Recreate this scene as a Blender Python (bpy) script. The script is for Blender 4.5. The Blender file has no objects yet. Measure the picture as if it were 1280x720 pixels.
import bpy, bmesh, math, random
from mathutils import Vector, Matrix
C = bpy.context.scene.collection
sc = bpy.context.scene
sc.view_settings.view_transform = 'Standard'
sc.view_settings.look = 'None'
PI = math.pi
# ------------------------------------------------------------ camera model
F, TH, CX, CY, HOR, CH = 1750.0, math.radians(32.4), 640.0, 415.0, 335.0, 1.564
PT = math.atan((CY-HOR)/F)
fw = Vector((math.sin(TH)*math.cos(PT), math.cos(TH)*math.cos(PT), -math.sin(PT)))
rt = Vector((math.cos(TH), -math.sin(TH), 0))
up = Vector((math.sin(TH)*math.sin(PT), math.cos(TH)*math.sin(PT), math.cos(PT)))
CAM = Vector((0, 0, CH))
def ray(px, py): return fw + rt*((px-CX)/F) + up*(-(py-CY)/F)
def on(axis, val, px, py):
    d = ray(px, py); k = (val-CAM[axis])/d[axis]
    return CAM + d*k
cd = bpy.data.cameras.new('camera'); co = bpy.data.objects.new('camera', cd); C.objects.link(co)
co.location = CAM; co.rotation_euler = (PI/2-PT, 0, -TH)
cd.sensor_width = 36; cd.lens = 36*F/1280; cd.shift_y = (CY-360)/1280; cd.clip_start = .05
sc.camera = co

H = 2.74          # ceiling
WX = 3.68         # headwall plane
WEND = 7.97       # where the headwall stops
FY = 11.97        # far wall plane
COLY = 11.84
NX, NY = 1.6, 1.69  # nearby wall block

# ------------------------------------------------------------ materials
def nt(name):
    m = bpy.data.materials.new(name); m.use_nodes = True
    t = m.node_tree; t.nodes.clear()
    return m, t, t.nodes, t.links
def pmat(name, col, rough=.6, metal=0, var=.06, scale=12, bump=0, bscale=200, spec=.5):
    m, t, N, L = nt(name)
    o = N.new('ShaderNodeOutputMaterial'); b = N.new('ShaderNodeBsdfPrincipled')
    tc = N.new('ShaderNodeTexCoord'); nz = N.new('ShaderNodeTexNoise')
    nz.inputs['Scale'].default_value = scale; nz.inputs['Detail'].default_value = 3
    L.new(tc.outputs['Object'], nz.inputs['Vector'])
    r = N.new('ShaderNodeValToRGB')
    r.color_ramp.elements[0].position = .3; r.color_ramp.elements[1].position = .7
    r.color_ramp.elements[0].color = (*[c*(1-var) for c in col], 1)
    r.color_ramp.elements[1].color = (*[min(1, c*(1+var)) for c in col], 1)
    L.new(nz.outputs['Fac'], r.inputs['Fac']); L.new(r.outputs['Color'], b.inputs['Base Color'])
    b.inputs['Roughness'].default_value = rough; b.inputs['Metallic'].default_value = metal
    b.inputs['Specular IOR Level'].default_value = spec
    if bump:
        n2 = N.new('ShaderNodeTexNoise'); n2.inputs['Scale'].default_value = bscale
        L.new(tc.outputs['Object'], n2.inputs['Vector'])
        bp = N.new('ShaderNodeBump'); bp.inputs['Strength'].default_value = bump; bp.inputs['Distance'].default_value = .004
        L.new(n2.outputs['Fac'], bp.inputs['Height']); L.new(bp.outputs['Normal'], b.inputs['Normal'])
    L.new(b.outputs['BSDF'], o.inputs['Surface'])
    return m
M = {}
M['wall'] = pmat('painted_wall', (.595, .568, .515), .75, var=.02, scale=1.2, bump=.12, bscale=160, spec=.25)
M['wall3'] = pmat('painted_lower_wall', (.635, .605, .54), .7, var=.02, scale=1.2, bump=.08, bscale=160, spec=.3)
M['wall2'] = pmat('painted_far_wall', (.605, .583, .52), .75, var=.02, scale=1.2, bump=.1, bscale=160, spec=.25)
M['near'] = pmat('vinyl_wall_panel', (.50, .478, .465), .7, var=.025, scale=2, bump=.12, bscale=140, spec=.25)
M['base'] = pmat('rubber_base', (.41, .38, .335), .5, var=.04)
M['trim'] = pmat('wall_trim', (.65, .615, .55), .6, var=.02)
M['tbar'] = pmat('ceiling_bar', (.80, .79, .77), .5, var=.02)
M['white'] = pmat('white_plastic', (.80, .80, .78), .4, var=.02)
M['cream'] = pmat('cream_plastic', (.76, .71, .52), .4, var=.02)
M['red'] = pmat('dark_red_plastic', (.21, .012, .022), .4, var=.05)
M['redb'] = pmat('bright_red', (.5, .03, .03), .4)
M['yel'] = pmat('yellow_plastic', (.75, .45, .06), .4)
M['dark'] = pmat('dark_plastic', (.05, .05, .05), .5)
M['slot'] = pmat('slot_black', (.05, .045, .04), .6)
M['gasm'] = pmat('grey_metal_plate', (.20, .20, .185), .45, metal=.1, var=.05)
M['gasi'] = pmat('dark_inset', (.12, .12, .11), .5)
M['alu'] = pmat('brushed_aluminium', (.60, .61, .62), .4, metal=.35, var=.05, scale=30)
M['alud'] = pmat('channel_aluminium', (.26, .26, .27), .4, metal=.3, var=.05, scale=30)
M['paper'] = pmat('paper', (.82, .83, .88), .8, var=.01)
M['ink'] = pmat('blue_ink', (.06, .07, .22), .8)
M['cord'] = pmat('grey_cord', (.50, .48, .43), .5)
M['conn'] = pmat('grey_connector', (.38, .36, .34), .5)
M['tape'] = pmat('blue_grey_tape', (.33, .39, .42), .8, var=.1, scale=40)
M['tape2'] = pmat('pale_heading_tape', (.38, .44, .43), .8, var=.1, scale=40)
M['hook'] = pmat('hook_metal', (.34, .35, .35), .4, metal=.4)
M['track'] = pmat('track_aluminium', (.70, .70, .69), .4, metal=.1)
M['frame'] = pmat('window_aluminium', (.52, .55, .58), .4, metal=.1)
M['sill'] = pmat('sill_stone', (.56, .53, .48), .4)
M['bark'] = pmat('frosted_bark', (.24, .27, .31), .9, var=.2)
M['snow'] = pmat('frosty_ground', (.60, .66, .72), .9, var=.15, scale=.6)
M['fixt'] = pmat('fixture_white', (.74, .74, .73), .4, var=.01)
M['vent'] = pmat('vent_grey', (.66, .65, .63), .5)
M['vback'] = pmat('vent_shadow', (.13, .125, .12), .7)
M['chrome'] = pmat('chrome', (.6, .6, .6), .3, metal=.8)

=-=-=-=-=

EXERCISE OBJECTIVE
Emit the full listing verbatim.

TASK RESPONSE
Recreate this scene as a Blender Python (bpy) script. The script is for Blender 4.5. The Blender file has no objects yet. Measure the picture as if it were 1280x720 pixels.
import bpy, bmesh, math, random
from mathutils import Vector, Matrix
C = bpy.context.scene.collection
sc = bpy.context.scene
sc.view_settings.view_transform = 'Standard'
sc.view_settings.look = 'None'
PI = math.pi
# ------------------------------------------------------------ camera model
F, TH, CX, CY, HOR, CH = 1750.0, math.radians(32.4), 640.0, 415.0, 335.0, 1.564
PT = math.atan((CY-HOR)/F)
fw = Vector((math.sin(TH)*math.cos(PT), math.cos(TH)*math.cos(PT), -math.sin(PT)))
rt = Vector((math.cos(TH), -math.sin(TH), 0))
up = Vector((math.sin(TH)*math.sin(PT), math.cos(TH)*math.sin(PT), math.cos(PT)))
CAM = Vector((0, 0, CH))
def ray(px, py): return fw + rt*((px-CX)/F) + up*(-(py-CY)/F)
def on(axis, val, px, py):
    d = ray(px, py); k = (val-CAM[axis])/d[axis]
    return CAM + d*k
cd = bpy.data.cameras.new('camera'); co = bpy.data.objects.new('camera', cd); C.objects.link(co)
co.location = CAM; co.rotation_euler = (PI/2-PT, 0, -TH)
cd.sensor_width = 36; cd.lens = 36*F/1280; cd.shift_y = (CY-360)/1280; cd.clip_start = .05
sc.camera = co

H = 2.74          # ceiling
WX = 3.68         # headwall plane
WEND = 7.97       # where the headwall stops
FY = 11.97        # far wall plane
COLY = 11.84
NX, NY = 1.6, 1.69  # nearby wall block

# ------------------------------------------------------------ materials
def nt(name):
    m = bpy.data.materials.new(name); m.use_nodes = True
    t = m.node_tree; t.nodes.clear()
    return m, t, t.nodes, t.links
def pmat(name, col, rough=.6, metal=0, var=.06, scale=12, bump=0, bscale=200, spec=.5):
    m, t, N, L = nt(name)
    o = N.new('ShaderNodeOutputMaterial'); b = N.new('ShaderNodeBsdfPrincipled')
    tc = N.new('ShaderNodeTexCoord'); nz = N.new('ShaderNodeTexNoise')
    nz.inputs['Scale'].default_value = scale; nz.inputs['Detail'].default_value = 3
    L.new(tc.outputs['Object'], nz.inputs['Vector'])
    r = N.new('ShaderNodeValToRGB')
    r.color_ramp.elements[0].position = .3; r.color_ramp.elements[1].position = .7
    r.color_ramp.elements[0].color = (*[c*(1-var) for c in col], 1)
    r.color_ramp.elements[1].color = (*[min(1, c*(1+var)) for c in col], 1)
    L.new(nz.outputs['Fac'], r.inputs['Fac']); L.new(r.outputs['Color'], b.inputs['Base Color'])
    b.inputs['Roughness'].default_value = rough; b.inputs['Metallic'].default_value = metal
    b.inputs['Specular IOR Level'].default_value = spec
    if bump:
        n2 = N.new('ShaderNodeTexNoise'); n2.inputs['Scale'].default_value = bscale
        L.new(tc.outputs['Object'], n2.inputs['Vector'])
        bp = N.new('ShaderNodeBump'); bp.inputs['Strength'].default_value = bump; bp.inputs['Distance'].default_value = .004
        L.new(n2.outputs['Fac'], bp.inputs['Height']); L.new(bp.outputs['Normal'], b.inputs['Normal'])
    L.new(b.outputs['BSDF'], o.inputs['Surface'])
    return m
M = {}
M['wall'] = pmat('painted_wall', (.595, .568, .515), .75, var=.02, scale=1.2, bump=.12, bscale=160, spec=.25)
M['wall3'] = pmat('painted_lower_wall', (.635, .605, .54), .7, var=.02, scale=1.2, bump=.08, bscale=160, spec=.3)
M['wall2'] = pmat('painted_far_wall', (.605, .583, .52), .75, var=.02, scale=1.2, bump=.1, bscale=160, spec=.25)
M['near'] = pmat('vinyl_wall_panel', (.50, .478, .465), .7, var=.025, scale=2, bump=.12, bscale=140, spec=.25)
M['base'] = pmat('rubber_base', (.41, .38, .335), .5, var=.04)
M['trim'] = pmat('wall_trim', (.65, .615, .55), .6, var=.02)
M['tbar'] = pmat('ceiling_bar', (.80, .79, .77), .5, var=.02)
M['white'] = pmat('white_plastic', (.80, .80, .78), .4, var=.02)
M['cream'] = pmat('cream_plastic', (.76, .71, .52), .4, var=.02)
M['red'] = pmat('dark_red_plastic', (.21, .012, .022), .4, var=.05)
M['redb'] = pmat('bright_red', (.5, .03, .03), .4)
M['yel'] = pmat('yellow_plastic', (.75, .45, .06), .4)
M['dark'] = pmat('dark_plastic', (.05, .05, .05), .5)
M['slot'] = pmat('slot_black', (.05, .045, .04), .6)
M['gasm'] = pmat('grey_metal_plate', (.20, .20, .185), .45, metal=.1, var=.05)
M['gasi'] = pmat('dark_inset', (.12, .12, .11), .5)
M['alu'] = pmat('brushed_aluminium', (.60, .61, .62), .4, metal=.35, var=.05, scale=30)
M['alud'] = pmat('channel_aluminium', (.26, .26, .27), .4, metal=.3, var=.05, scale=30)
M['paper'] = pmat('paper', (.82, .83, .88), .8, var=.01)
M['ink'] = pmat('blue_ink', (.06, .07, .22), .8)
M['cord'] = pmat('grey_cord', (.50, .48, .43), .5)
M['conn'] = pmat('grey_connector', (.38, .36, .34), .5)
M['tape'] = pmat('blue_grey_tape', (.33, .39, .42), .8, var=.1, scale=40)
M['tape2'] = pmat('pale_heading_tape', (.38, .44, .43), .8, var=.1, scale=40)
M['hook'] = pmat('hook_metal', (.34, .35, .35), .4, metal=.4)
M['track'] = pmat('track_aluminium', (.70, .70, .69), .4, metal=.1)
M['frame'] = pmat('window_aluminium', (.52, .55, .58), .4, metal=.1)
M['sill'] = pmat('sill_stone', (.56, .53, .48), .4)
M['bark'] = pmat('frosted_bark', (.24, .27, .31), .9, var=.2)
M['snow'] = pmat('frosty_ground', (.60, .66, .72), .9, var=.15, scale=.6)
M['fixt'] = pmat('fixture_white', (.74, .74, .73), .4, var=.01)
M['vent'] = pmat('vent_grey', (.66, .65, .63), .5)
M['vback'] = pmat('vent_shadow', (.13, .125, .12), .7)
M['chrome'] = pmat('chrome', (.6, .6, .6), .3, metal=.8)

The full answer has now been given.